> _SHORT EXERCISE_: Skip the pictures and quote all of the lines exactly.

> _RECORD LIST_:
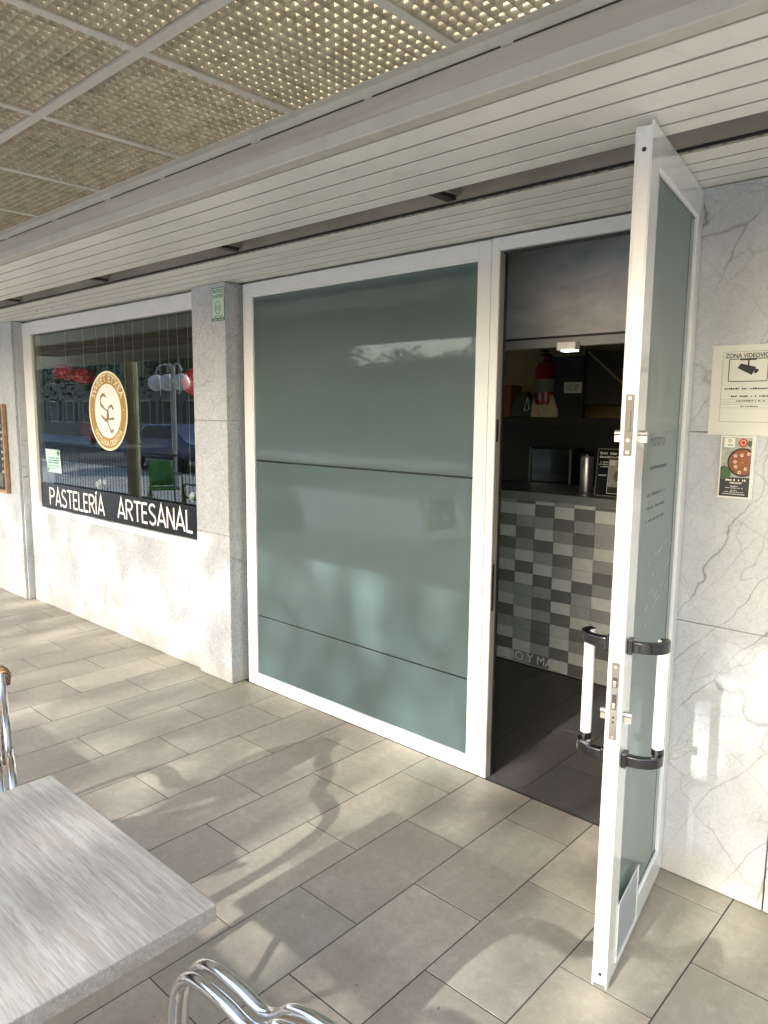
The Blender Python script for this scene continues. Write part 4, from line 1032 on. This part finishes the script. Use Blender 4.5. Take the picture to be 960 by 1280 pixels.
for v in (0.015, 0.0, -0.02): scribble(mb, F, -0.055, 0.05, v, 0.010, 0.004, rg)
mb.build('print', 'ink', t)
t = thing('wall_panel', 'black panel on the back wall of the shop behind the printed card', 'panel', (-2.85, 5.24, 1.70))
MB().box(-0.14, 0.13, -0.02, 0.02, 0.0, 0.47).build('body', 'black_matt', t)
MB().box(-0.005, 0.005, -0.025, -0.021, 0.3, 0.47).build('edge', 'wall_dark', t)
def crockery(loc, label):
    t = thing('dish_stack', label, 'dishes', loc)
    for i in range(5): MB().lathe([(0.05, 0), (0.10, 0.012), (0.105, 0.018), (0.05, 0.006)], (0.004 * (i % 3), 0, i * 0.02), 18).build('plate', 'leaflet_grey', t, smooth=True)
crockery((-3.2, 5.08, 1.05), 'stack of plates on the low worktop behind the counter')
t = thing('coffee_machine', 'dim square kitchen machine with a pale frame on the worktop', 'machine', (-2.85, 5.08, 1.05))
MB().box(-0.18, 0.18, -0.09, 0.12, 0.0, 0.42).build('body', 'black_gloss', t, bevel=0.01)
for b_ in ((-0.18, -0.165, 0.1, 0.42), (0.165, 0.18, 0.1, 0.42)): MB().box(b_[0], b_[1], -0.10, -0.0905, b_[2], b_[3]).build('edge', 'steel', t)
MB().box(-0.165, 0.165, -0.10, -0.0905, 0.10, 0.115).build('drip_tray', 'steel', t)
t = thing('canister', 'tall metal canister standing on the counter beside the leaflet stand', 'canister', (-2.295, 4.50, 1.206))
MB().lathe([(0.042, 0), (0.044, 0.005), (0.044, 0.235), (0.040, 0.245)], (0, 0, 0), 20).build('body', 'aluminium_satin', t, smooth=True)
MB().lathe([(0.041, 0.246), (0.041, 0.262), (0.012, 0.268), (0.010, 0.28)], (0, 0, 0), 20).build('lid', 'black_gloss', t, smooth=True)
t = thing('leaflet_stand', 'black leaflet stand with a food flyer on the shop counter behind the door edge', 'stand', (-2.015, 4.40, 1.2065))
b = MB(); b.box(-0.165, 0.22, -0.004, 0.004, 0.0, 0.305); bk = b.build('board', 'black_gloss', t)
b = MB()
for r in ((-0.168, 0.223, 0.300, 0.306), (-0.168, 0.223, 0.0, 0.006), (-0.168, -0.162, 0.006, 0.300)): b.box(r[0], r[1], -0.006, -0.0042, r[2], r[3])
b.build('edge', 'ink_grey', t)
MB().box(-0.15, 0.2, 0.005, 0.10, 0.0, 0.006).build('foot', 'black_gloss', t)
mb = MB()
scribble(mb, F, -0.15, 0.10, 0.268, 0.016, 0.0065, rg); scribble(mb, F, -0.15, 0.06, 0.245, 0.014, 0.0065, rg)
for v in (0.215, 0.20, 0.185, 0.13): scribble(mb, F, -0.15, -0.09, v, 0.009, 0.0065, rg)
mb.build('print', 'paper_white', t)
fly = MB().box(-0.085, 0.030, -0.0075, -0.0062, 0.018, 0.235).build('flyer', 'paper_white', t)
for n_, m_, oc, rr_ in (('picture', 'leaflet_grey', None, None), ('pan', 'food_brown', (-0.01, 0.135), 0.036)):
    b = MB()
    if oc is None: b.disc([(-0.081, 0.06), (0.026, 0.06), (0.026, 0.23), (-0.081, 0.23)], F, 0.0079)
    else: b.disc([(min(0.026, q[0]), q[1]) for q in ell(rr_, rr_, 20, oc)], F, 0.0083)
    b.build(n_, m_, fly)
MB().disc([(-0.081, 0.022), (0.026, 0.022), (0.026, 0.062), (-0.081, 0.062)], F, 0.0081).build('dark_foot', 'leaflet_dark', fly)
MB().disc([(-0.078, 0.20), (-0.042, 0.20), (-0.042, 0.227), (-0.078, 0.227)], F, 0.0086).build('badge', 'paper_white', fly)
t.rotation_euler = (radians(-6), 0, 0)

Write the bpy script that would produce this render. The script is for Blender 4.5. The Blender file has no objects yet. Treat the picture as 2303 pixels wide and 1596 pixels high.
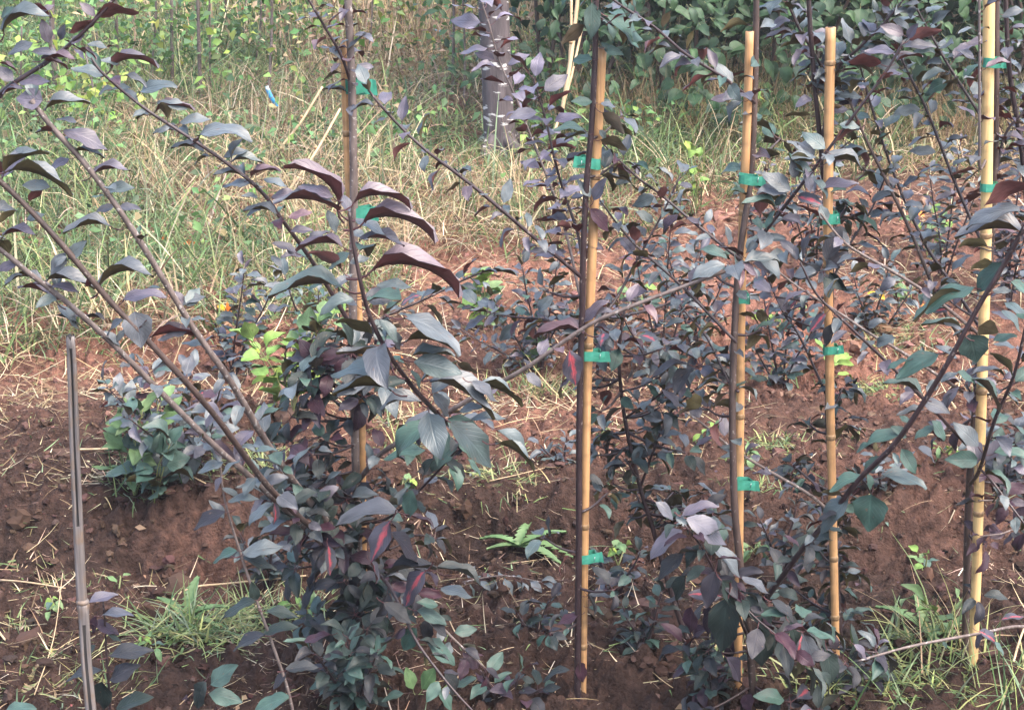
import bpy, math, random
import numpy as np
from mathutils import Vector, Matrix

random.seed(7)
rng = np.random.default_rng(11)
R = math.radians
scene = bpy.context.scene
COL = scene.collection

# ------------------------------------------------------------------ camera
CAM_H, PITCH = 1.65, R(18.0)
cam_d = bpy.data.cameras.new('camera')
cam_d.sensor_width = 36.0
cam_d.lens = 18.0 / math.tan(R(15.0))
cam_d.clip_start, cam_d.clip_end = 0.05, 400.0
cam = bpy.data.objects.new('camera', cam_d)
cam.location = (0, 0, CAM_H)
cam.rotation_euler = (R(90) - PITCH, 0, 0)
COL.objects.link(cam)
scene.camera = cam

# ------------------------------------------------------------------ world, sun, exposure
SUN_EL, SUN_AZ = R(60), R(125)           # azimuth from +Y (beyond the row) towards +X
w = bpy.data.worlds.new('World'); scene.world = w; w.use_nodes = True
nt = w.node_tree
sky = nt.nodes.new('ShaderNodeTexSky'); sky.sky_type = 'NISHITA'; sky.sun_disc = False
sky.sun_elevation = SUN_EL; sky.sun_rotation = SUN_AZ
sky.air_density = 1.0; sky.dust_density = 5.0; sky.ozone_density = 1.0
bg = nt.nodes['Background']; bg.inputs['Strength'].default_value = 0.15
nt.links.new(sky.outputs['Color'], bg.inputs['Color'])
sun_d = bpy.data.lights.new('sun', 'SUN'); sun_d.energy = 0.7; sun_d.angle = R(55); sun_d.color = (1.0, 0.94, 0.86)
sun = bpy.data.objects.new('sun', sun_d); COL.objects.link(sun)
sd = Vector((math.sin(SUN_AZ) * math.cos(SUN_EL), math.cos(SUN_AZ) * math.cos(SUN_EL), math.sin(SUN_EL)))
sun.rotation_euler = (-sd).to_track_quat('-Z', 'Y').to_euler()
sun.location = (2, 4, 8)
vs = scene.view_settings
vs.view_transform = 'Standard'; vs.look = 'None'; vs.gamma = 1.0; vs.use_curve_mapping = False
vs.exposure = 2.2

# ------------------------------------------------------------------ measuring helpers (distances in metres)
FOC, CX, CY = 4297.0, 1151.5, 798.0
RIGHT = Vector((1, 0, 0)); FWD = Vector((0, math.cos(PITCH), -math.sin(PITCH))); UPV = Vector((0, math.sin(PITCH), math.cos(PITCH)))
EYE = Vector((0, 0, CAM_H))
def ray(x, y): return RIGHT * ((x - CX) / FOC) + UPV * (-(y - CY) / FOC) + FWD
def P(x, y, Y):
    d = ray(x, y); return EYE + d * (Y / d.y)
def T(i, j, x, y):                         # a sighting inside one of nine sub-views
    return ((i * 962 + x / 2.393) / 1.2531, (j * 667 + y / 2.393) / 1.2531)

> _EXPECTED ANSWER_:
The Blender Python script for this scene continues. Write part 4, from line 1032 on. This part finishes the script. Use Blender 4.5. Take the picture to be 960 by 1280 pixels.
for v in (0.015, 0.0, -0.02): scribble(mb, F, -0.055, 0.05, v, 0.010, 0.004, rg)
mb.build('print', 'ink', t)
t = thing('wall_panel', 'black panel on the back wall of the shop behind the printed card', 'panel', (-2.85, 5.24, 1.70))
MB().box(-0.14, 0.13, -0.02, 0.02, 0.0, 0.47).build('body', 'black_matt', t)
MB().box(-0.005, 0.005, -0.025, -0.021, 0.3, 0.47).build('edge', 'wall_dark', t)
def crockery(loc, label):
    t = thing('dish_stack', label, 'dishes', loc)
    for i in range(5): MB().lathe([(0.05, 0), (0.10, 0.012), (0.105, 0.018), (0.05, 0.006)], (0.004 * (i % 3), 0, i * 0.02), 18).build('plate', 'leaflet_grey', t, smooth=True)
crockery((-3.2, 5.08, 1.05), 'stack of plates on the low worktop behind the counter')
t = thing('coffee_machine', 'dim square kitchen machine with a pale frame on the worktop', 'machine', (-2.85, 5.08, 1.05))
MB().box(-0.18, 0.18, -0.09, 0.12, 0.0, 0.42).build('body', 'black_gloss', t, bevel=0.01)
for b_ in ((-0.18, -0.165, 0.1, 0.42), (0.165, 0.18, 0.1, 0.42)): MB().box(b_[0], b_[1], -0.10, -0.0905, b_[2], b_[3]).build('edge', 'steel', t)
MB().box(-0.165, 0.165, -0.10, -0.0905, 0.10, 0.115).build('drip_tray', 'steel', t)
t = thing('canister', 'tall metal canister standing on the counter beside the leaflet stand', 'canister', (-2.295, 4.50, 1.206))
MB().lathe([(0.042, 0), (0.044, 0.005), (0.044, 0.235), (0.040, 0.245)], (0, 0, 0), 20).build('body', 'aluminium_satin', t, smooth=True)
MB().lathe([(0.041, 0.246), (0.041, 0.262), (0.012, 0.268), (0.010, 0.28)], (0, 0, 0), 20).build('lid', 'black_gloss', t, smooth=True)
t = thing('leaflet_stand', 'black leaflet stand with a food flyer on the shop counter behind the door edge', 'stand', (-2.015, 4.40, 1.2065))
b = MB(); b.box(-0.165, 0.22, -0.004, 0.004, 0.0, 0.305); bk = b.build('board', 'black_gloss', t)
b = MB()
for r in ((-0.168, 0.223, 0.300, 0.306), (-0.168, 0.223, 0.0, 0.006), (-0.168, -0.162, 0.006, 0.300)): b.box(r[0], r[1], -0.006, -0.0042, r[2], r[3])
b.build('edge', 'ink_grey', t)
MB().box(-0.15, 0.2, 0.005, 0.10, 0.0, 0.006).build('foot', 'black_gloss', t)
mb = MB()
scribble(mb, F, -0.15, 0.10, 0.268, 0.016, 0.0065, rg); scribble(mb, F, -0.15, 0.06, 0.245, 0.014, 0.0065, rg)
for v in (0.215, 0.20, 0.185, 0.13): scribble(mb, F, -0.15, -0.09, v, 0.009, 0.0065, rg)
mb.build('print', 'paper_white', t)
fly = MB().box(-0.085, 0.030, -0.0075, -0.0062, 0.018, 0.235).build('flyer', 'paper_white', t)
for n_, m_, oc, rr_ in (('picture', 'leaflet_grey', None, None), ('pan', 'food_brown', (-0.01, 0.135), 0.036)):
    b = MB()
    if oc is None: b.disc([(-0.081, 0.06), (0.026, 0.06), (0.026, 0.23), (-0.081, 0.23)], F, 0.0079)
    else: b.disc([(min(0.026, q[0]), q[1]) for q in ell(rr_, rr_, 20, oc)], F, 0.0083)
    b.build(n_, m_, fly)
MB().disc([(-0.081, 0.022), (0.026, 0.022), (0.026, 0.062), (-0.081, 0.062)], F, 0.0081).build('dark_foot', 'leaflet_dark', fly)
MB().disc([(-0.078, 0.20), (-0.042, 0.20), (-0.042, 0.227), (-0.078, 0.227)], F, 0.0086).build('badge', 'paper_white', fly)
t.rotation_euler = (radians(-6), 0, 0)

Write the bpy script that would produce this render. The script is for Blender 4.5. The Blender file has no objects yet. Treat the picture as 2303 pixels wide and 1596 pixels high.
import bpy, math, random
import numpy as np
from mathutils import Vector, Matrix

random.seed(7)
rng = np.random.default_rng(11)
R = math.radians
scene = bpy.context.scene
COL = scene.collection

# ------------------------------------------------------------------ camera
CAM_H, PITCH = 1.65, R(18.0)
cam_d = bpy.data.cameras.new('camera')
cam_d.sensor_width = 36.0
cam_d.lens = 18.0 / math.tan(R(15.0))
cam_d.clip_start, cam_d.clip_end = 0.05, 400.0
cam = bpy.data.objects.new('camera', cam_d)
cam.location = (0, 0, CAM_H)
cam.rotation_euler = (R(90) - PITCH, 0, 0)
COL.objects.link(cam)
scene.camera = cam

# ------------------------------------------------------------------ world, sun, exposure
SUN_EL, SUN_AZ = R(60), R(125)           # azimuth from +Y (beyond the row) towards +X
w = bpy.data.worlds.new('World'); scene.world = w; w.use_nodes = True
nt = w.node_tree
sky = nt.nodes.new('ShaderNodeTexSky'); sky.sky_type = 'NISHITA'; sky.sun_disc = False
sky.sun_elevation = SUN_EL; sky.sun_rotation = SUN_AZ
sky.air_density = 1.0; sky.dust_density = 5.0; sky.ozone_density = 1.0
bg = nt.nodes['Background']; bg.inputs['Strength'].default_value = 0.15
nt.links.new(sky.outputs['Color'], bg.inputs['Color'])
sun_d = bpy.data.lights.new('sun', 'SUN'); sun_d.energy = 0.7; sun_d.angle = R(55); sun_d.color = (1.0, 0.94, 0.86)
sun = bpy.data.objects.new('sun', sun_d); COL.objects.link(sun)
sd = Vector((math.sin(SUN_AZ) * math.cos(SUN_EL), math.cos(SUN_AZ) * math.cos(SUN_EL), math.sin(SUN_EL)))
sun.rotation_euler = (-sd).to_track_quat('-Z', 'Y').to_euler()
sun.location = (2, 4, 8)
vs = scene.view_settings
vs.view_transform = 'Standard'; vs.look = 'None'; vs.gamma = 1.0; vs.use_curve_mapping = False
vs.exposure = 2.2

# ------------------------------------------------------------------ measuring helpers (distances in metres)
FOC, CX, CY = 4297.0, 1151.5, 798.0
RIGHT = Vector((1, 0, 0)); FWD = Vector((0, math.cos(PITCH), -math.sin(PITCH))); UPV = Vector((0, math.sin(PITCH), math.cos(PITCH)))
EYE = Vector((0, 0, CAM_H))
def ray(x, y): return RIGHT * ((x - CX) / FOC) + UPV * (-(y - CY) / FOC) + FWD
def P(x, y, Y):
    d = ray(x, y); return EYE + d * (Y / d.y)
def T(i, j, x, y):                         # a sighting inside one of nine sub-views
    return ((i * 962 + x / 2.393) / 1.2531, (j * 667 + y / 2.393) / 1.2531)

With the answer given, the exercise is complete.